-- START RECORDED INFORMATION --
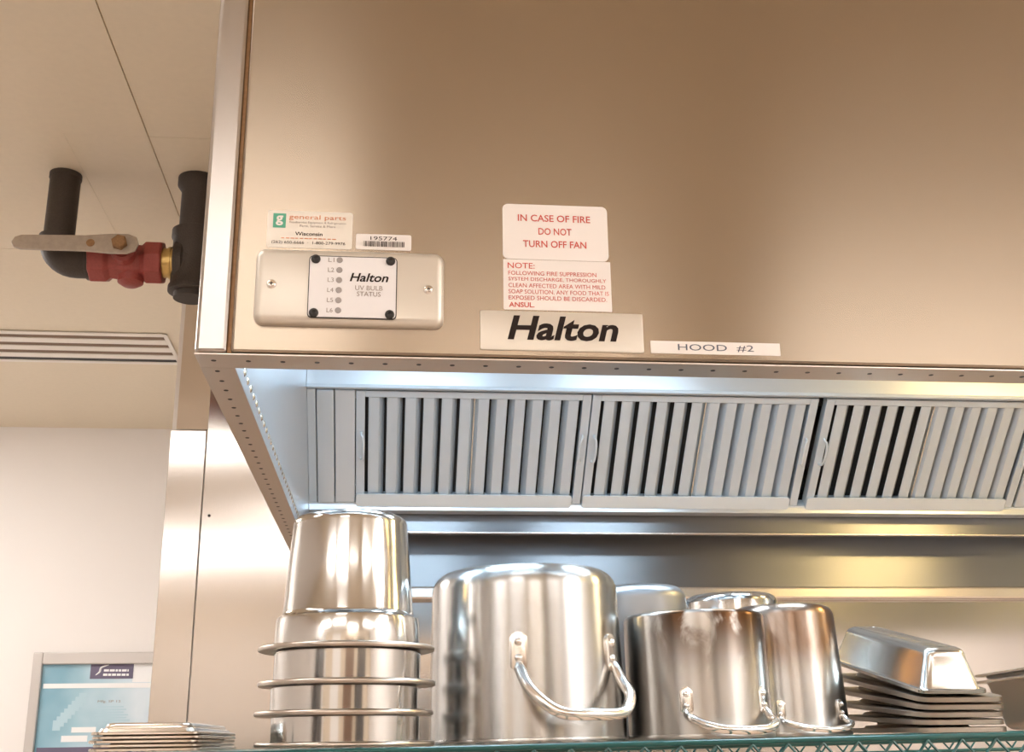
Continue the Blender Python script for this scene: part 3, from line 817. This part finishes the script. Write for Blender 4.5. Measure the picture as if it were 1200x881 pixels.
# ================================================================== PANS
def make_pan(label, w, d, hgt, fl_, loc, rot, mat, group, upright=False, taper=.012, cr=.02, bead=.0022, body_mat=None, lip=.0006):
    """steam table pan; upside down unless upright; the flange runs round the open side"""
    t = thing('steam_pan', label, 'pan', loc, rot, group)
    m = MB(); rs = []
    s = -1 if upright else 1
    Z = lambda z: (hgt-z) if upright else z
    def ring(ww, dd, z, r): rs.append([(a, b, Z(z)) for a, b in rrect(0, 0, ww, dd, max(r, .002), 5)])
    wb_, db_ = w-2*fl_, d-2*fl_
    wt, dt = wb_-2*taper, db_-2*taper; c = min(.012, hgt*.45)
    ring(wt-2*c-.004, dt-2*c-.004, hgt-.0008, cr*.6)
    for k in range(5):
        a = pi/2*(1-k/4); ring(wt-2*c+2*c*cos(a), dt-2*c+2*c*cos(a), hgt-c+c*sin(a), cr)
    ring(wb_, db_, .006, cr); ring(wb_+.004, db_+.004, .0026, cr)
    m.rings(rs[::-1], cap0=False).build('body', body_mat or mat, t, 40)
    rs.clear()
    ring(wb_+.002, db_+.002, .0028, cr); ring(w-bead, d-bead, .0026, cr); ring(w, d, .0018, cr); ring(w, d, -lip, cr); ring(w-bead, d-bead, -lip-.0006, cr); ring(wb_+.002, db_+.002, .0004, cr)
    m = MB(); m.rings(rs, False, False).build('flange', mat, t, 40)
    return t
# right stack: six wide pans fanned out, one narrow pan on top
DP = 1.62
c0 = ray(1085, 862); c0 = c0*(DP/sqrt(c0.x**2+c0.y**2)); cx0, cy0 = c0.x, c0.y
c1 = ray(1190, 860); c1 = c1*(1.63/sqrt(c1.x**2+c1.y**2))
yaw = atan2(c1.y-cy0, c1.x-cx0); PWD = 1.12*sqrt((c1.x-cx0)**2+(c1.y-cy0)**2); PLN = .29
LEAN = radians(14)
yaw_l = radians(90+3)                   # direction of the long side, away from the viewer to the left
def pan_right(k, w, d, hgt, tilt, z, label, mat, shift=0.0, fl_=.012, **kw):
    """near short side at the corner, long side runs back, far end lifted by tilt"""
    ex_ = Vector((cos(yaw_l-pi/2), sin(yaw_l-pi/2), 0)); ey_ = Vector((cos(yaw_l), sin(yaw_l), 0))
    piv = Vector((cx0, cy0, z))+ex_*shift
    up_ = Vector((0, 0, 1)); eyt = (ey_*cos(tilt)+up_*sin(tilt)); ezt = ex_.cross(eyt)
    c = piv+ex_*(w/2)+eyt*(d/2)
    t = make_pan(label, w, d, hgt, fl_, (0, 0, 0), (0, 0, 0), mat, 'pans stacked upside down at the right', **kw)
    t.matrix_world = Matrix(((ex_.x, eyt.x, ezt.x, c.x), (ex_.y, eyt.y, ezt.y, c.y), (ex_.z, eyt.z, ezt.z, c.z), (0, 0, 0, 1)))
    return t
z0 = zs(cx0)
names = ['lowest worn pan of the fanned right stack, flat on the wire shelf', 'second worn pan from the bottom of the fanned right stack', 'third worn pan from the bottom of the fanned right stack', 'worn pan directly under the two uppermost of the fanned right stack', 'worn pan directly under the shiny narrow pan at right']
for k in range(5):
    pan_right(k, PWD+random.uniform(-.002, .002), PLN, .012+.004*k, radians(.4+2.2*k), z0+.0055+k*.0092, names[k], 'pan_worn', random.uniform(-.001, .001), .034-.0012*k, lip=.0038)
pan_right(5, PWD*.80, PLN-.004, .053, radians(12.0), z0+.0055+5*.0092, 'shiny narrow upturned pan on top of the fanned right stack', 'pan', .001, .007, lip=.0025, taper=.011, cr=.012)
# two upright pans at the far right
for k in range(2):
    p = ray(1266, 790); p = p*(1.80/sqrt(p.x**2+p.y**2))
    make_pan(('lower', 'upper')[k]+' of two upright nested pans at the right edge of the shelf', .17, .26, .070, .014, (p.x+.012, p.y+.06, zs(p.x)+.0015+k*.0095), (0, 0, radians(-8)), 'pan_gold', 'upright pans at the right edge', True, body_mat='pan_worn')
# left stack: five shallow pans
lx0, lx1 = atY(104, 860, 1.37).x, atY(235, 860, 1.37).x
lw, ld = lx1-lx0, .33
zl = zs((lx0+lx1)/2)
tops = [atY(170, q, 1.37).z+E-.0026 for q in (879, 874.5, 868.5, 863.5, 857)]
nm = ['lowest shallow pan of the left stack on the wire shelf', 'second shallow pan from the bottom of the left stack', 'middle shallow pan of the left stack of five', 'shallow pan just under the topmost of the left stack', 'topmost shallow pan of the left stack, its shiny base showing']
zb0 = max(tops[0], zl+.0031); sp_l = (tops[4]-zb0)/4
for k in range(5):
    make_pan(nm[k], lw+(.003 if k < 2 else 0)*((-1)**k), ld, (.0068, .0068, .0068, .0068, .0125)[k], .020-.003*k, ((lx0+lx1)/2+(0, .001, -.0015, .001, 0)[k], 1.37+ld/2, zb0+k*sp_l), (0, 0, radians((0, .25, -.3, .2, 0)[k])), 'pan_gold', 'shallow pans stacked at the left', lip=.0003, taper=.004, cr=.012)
-- END RECORDED INFORMATION --
-- START RECORDED INFORMATION --
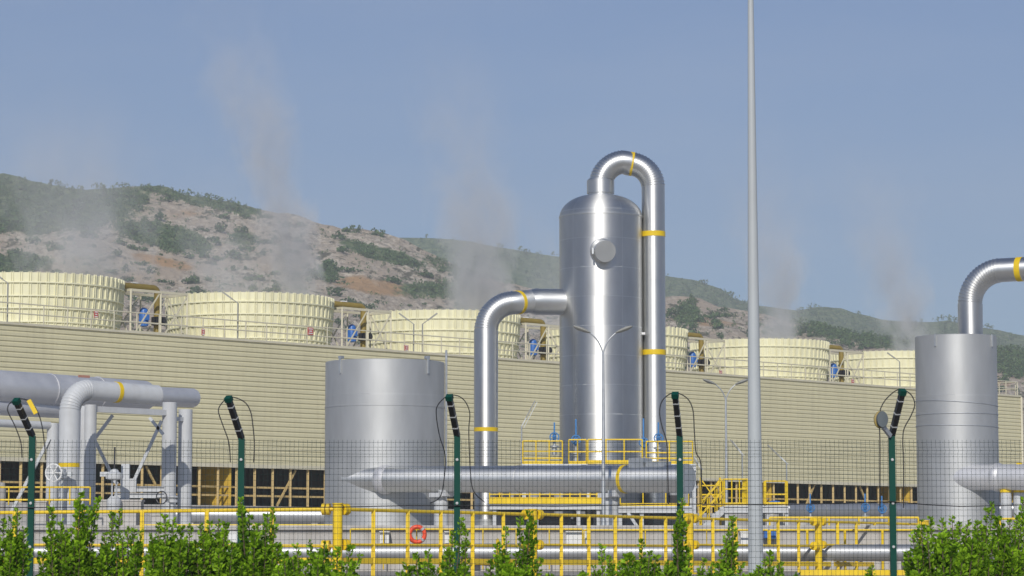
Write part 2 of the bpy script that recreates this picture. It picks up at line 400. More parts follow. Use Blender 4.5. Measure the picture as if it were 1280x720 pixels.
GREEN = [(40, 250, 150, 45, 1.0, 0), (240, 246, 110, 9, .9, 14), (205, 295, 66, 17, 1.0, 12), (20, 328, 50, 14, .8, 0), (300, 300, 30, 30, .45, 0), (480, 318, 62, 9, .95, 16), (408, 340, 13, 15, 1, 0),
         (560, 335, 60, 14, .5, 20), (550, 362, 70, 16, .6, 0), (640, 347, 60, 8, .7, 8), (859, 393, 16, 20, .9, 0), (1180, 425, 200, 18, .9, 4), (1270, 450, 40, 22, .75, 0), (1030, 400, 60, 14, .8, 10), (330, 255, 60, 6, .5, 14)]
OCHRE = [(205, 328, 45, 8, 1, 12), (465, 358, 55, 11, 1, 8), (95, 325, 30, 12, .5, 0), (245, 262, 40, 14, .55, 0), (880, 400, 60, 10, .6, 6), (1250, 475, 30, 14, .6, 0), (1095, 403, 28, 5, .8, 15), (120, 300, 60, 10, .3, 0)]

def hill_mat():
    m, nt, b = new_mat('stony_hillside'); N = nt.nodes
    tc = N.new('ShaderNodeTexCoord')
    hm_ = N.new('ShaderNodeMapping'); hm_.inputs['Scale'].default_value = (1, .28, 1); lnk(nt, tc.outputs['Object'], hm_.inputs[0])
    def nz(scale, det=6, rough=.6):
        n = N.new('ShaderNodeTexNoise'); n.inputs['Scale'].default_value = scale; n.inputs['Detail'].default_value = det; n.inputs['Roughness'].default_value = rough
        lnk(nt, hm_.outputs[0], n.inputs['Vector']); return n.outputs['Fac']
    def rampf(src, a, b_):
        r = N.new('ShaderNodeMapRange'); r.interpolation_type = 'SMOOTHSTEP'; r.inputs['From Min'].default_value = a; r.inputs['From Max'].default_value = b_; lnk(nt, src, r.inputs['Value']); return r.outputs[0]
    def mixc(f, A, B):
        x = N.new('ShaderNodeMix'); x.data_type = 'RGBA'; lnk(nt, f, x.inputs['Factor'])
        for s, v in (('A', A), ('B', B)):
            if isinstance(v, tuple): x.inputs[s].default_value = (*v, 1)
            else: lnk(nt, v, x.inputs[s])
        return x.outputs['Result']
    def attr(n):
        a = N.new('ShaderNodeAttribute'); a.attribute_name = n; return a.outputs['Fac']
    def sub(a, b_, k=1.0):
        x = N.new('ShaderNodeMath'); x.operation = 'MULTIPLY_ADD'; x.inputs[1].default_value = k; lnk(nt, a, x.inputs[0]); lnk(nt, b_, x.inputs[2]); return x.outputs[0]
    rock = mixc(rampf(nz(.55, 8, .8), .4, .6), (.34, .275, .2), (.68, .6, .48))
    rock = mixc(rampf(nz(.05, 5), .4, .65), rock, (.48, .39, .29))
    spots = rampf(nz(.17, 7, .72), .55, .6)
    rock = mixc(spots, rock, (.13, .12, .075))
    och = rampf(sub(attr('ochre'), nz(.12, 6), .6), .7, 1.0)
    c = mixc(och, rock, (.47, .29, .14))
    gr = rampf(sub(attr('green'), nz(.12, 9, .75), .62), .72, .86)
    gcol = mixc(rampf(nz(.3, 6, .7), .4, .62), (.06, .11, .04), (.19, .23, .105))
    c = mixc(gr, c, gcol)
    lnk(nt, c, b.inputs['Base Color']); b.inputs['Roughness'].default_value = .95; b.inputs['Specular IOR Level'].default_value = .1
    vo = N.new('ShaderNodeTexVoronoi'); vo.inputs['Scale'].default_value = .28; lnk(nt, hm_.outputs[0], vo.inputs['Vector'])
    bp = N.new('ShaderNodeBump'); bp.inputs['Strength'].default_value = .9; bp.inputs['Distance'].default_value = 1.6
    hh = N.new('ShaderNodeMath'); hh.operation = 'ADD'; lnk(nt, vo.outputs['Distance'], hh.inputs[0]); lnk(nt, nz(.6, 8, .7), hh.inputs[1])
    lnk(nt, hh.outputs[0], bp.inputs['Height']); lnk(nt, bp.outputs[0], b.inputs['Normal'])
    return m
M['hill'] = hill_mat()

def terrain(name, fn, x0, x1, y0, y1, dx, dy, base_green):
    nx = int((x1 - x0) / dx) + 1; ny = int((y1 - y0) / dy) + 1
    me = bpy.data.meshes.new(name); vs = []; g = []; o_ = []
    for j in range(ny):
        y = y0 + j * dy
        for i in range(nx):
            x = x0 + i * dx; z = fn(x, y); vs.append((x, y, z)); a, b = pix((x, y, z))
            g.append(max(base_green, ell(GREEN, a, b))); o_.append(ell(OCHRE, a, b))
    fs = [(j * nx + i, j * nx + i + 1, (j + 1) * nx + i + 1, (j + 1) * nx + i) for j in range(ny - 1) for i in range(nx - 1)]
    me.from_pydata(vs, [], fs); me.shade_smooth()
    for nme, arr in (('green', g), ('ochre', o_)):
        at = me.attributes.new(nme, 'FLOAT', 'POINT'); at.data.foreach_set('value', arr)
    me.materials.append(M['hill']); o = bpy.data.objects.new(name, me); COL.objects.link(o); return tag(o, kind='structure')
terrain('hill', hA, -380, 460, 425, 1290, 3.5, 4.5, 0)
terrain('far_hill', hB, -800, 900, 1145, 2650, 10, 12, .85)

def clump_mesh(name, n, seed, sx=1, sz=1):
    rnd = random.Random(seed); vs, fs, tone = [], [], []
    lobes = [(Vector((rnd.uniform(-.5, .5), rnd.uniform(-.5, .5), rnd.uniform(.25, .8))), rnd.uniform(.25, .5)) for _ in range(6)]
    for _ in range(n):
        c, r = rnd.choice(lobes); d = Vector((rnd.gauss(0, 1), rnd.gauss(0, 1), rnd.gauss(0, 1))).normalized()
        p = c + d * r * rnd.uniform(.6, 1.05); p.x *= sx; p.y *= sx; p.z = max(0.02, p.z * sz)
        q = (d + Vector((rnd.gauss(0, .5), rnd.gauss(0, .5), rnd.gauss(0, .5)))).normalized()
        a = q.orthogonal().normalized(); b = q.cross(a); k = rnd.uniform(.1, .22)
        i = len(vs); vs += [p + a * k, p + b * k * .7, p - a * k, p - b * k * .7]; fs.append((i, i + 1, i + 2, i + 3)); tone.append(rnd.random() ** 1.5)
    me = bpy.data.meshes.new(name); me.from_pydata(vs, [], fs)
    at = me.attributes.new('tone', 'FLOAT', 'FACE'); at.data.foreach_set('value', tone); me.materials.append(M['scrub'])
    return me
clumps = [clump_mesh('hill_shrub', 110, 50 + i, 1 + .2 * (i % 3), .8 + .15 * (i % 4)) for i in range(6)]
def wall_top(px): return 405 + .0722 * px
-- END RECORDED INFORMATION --
> [GIVEN INSTRUCTION]: Set down exactly the lines from the line that contains "Write part 2" to the line that contains "60, 10, .3, 0)]", both lines included, and nothing more.

> [CORRECT RESPONSE]:
Write part 2 of the bpy script that recreates this picture. It picks up at line 400. More parts follow. Use Blender 4.5. Measure the picture as if it were 1280x720 pixels.
GREEN = [(40, 250, 150, 45, 1.0, 0), (240, 246, 110, 9, .9, 14), (205, 295, 66, 17, 1.0, 12), (20, 328, 50, 14, .8, 0), (300, 300, 30, 30, .45, 0), (480, 318, 62, 9, .95, 16), (408, 340, 13, 15, 1, 0),
         (560, 335, 60, 14, .5, 20), (550, 362, 70, 16, .6, 0), (640, 347, 60, 8, .7, 8), (859, 393, 16, 20, .9, 0), (1180, 425, 200, 18, .9, 4), (1270, 450, 40, 22, .75, 0), (1030, 400, 60, 14, .8, 10), (330, 255, 60, 6, .5, 14)]
OCHRE = [(205, 328, 45, 8, 1, 12), (465, 358, 55, 11, 1, 8), (95, 325, 30, 12, .5, 0), (245, 262, 40, 14, .55, 0), (880, 400, 60, 10, .6, 6), (1250, 475, 30, 14, .6, 0), (1095, 403, 28, 5, .8, 15), (120, 300, 60, 10, .3, 0)]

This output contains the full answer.